The key problem is not the advisory expertise of the senior partners, but rather that smaller firms cannot throw sufficient numbers of people to do the DD on a deal in a short space of time. That cuts them out from a lot of transactional work that otherwise they could perhaps take on.

Applied AI would help solve that challenge as it could greatly reinforce the DD capability of even a very small firm.

Artificial Lawyer then asked whether another barrier was cost?

Kira Systems has two main components it charges its law firm clients, one is the number of documents the client wants to read, and the other is how and where the software is hosted.

office-shot-4Waisberg was understandably not keen to give exact pricing details at present, in part because each firm’s needs would be different. However, from what could be gathered it is clear that even a small law firm in the UK 200 would be able to afford Kira Systems’ AI software.

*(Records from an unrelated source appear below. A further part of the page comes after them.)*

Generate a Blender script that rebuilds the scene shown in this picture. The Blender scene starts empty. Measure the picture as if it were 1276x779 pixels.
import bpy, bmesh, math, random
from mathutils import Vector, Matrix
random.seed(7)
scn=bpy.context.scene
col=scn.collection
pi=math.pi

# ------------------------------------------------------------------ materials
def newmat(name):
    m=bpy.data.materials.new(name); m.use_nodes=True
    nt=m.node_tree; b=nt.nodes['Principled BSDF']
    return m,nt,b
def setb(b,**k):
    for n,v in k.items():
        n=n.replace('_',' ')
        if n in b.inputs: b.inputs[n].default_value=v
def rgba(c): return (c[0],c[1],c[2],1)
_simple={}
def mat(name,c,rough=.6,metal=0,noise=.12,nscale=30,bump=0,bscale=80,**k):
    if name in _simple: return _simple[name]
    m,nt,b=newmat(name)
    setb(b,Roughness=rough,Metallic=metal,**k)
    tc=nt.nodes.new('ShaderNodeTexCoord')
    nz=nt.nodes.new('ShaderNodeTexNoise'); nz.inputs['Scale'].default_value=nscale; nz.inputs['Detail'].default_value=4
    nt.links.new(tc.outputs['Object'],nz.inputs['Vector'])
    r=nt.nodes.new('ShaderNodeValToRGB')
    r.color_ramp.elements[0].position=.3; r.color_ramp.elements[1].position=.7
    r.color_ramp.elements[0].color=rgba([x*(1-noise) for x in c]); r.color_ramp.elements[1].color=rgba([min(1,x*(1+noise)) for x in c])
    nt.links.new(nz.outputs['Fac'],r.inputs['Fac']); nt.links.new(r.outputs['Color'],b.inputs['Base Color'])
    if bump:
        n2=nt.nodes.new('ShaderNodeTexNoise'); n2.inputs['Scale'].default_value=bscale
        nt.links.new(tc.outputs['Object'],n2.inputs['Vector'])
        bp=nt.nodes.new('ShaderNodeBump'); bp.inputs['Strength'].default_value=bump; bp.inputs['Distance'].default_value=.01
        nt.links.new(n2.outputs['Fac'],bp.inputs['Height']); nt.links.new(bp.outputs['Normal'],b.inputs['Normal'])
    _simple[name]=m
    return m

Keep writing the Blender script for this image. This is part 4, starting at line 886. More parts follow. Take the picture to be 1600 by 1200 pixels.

While for the larger firms, with revenues in the £100millions and above, the cost of applied AI is relatively insignificant compared to the total fees such software would help generate.

Waisberg is candid about the process of bringing new clients on board. He notes that when a law firm considers using applied AI it naturally wants to evaluate the benefits. Larger firms have more capacity and internal tech expertise to do this, as compared to small firms. Hence, larger firms tend to be the ones making use of applied AI, for now, though this could change.

He adds that at the end of the day law firms are pragmatic, they are not using AI because it may be exciting or new. They want AI to provide a clear ROI, and, says Waisberg, it certainly does that.

‘Law firms are thinking: ‘Can we have a better business? What is the ROI here?’ And, as we have found, there is an actual ROI for law firms,’ Waisberg concludes.

It would seem then that applied AI has a bright future within the legal sector and Kira Systems seems destined to play a key part in this technological evolution.